§ **Direction**: Single out the lines of the material that contain "inputs" and copy them.

---------- Given material ----------

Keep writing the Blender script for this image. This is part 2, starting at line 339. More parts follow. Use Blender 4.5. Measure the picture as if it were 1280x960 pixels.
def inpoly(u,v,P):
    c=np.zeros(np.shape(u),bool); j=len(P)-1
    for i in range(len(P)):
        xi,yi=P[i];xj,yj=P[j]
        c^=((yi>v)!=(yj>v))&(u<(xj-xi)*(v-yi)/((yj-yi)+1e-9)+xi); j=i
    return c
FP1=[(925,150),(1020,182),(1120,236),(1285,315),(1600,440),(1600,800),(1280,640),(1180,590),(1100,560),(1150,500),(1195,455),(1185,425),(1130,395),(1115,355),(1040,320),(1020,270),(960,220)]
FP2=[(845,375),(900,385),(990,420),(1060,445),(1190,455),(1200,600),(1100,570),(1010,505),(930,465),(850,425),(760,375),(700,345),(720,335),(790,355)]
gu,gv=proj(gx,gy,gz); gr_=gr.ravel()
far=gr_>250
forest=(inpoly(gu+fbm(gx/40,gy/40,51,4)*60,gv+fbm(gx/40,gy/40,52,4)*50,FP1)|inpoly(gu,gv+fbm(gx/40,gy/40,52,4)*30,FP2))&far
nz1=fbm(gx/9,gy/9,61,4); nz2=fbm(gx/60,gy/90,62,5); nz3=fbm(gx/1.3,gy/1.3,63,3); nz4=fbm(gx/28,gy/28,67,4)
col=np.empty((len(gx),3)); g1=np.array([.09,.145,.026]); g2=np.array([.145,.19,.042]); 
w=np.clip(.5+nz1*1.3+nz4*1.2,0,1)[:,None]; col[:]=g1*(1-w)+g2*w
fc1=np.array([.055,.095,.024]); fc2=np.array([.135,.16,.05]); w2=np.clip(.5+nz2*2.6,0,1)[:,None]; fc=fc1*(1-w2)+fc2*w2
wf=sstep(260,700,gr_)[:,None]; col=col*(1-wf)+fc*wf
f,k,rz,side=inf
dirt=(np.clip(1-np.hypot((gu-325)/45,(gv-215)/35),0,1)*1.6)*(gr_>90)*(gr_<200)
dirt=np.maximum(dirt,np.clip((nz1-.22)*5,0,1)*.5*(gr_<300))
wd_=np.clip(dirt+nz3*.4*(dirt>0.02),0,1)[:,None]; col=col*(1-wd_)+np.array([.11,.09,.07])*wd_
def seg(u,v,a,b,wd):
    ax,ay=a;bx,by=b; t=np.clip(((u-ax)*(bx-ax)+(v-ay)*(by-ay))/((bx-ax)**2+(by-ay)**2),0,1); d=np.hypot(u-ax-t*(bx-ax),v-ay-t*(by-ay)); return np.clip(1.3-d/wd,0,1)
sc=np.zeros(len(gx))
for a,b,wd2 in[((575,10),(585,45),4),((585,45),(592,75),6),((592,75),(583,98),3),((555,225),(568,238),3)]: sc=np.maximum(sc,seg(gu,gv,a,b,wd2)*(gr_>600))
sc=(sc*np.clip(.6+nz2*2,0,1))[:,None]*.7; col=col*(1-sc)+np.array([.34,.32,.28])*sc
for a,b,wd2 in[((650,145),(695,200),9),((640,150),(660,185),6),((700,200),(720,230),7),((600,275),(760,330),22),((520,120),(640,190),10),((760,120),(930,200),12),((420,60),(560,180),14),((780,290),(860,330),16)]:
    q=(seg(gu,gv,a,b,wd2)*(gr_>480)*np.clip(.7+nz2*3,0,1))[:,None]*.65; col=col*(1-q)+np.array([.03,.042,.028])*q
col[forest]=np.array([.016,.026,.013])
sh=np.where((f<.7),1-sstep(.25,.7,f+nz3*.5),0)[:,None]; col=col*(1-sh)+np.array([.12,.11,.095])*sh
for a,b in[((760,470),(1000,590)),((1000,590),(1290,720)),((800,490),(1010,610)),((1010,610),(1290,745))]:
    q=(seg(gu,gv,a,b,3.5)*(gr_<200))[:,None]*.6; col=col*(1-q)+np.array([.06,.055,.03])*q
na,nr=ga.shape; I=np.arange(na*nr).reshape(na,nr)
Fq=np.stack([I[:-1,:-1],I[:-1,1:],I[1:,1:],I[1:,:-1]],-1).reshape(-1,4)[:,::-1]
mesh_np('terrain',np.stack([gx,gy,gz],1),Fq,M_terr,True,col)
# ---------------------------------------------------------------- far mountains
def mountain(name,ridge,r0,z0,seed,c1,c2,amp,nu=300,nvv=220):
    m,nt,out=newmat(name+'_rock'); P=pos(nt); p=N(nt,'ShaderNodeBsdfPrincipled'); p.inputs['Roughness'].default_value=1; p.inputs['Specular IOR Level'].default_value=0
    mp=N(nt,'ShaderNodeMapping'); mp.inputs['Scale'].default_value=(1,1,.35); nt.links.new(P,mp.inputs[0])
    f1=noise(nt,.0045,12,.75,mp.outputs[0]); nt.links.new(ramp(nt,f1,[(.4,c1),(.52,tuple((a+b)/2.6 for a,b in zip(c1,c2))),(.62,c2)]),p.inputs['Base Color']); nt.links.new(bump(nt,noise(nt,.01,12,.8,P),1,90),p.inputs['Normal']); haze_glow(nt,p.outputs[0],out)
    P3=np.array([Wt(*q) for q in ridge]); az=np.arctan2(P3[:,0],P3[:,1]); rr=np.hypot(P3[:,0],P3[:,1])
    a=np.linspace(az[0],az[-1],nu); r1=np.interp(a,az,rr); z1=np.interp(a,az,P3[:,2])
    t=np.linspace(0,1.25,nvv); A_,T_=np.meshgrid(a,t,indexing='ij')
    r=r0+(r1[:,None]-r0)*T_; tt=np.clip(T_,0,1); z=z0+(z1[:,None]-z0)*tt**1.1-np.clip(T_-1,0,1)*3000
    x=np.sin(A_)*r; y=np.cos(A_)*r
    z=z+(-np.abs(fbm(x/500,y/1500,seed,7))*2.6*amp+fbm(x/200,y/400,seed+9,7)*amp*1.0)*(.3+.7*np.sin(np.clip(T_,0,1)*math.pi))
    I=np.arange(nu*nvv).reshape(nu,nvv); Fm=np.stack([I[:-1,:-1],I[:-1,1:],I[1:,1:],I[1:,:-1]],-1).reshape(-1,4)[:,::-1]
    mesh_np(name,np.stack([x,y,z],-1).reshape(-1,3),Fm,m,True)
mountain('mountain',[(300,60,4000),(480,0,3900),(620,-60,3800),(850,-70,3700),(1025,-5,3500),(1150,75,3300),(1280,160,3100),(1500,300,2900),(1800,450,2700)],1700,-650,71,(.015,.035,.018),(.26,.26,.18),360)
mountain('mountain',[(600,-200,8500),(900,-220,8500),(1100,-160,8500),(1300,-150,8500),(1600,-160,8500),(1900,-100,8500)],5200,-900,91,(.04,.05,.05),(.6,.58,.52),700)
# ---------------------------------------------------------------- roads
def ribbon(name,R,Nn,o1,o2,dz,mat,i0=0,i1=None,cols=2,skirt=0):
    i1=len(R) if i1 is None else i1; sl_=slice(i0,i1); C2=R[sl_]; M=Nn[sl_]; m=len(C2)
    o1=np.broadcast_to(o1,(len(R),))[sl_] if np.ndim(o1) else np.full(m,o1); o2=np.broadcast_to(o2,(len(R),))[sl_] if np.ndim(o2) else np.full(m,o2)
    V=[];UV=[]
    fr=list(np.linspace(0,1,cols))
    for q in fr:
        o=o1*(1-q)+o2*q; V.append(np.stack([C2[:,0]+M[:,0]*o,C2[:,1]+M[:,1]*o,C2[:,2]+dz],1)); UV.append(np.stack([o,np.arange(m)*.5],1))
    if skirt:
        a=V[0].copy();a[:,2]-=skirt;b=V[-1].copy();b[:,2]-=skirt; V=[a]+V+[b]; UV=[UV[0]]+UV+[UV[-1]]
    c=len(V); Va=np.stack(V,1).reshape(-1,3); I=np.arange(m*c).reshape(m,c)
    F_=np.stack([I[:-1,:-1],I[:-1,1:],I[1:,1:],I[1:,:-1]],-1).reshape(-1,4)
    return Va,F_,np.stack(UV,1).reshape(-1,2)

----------

§ **Correct result**:
    m,nt,out=newmat(name+'_rock'); P=pos(nt); p=N(nt,'ShaderNodeBsdfPrincipled'); p.inputs['Roughness'].default_value=1; p.inputs['Specular IOR Level'].default_value=0
    mp=N(nt,'ShaderNodeMapping'); mp.inputs['Scale'].default_value=(1,1,.35); nt.links.new(P,mp.inputs[0])
    f1=noise(nt,.0045,12,.75,mp.outputs[0]); nt.links.new(ramp(nt,f1,[(.4,c1),(.52,tuple((a+b)/2.6 for a,b in zip(c1,c2))),(.62,c2)]),p.inputs['Base Color']); nt.links.new(bump(nt,noise(nt,.01,12,.8,P),1,90),p.inputs['Normal']); haze_glow(nt,p.outputs[0],out)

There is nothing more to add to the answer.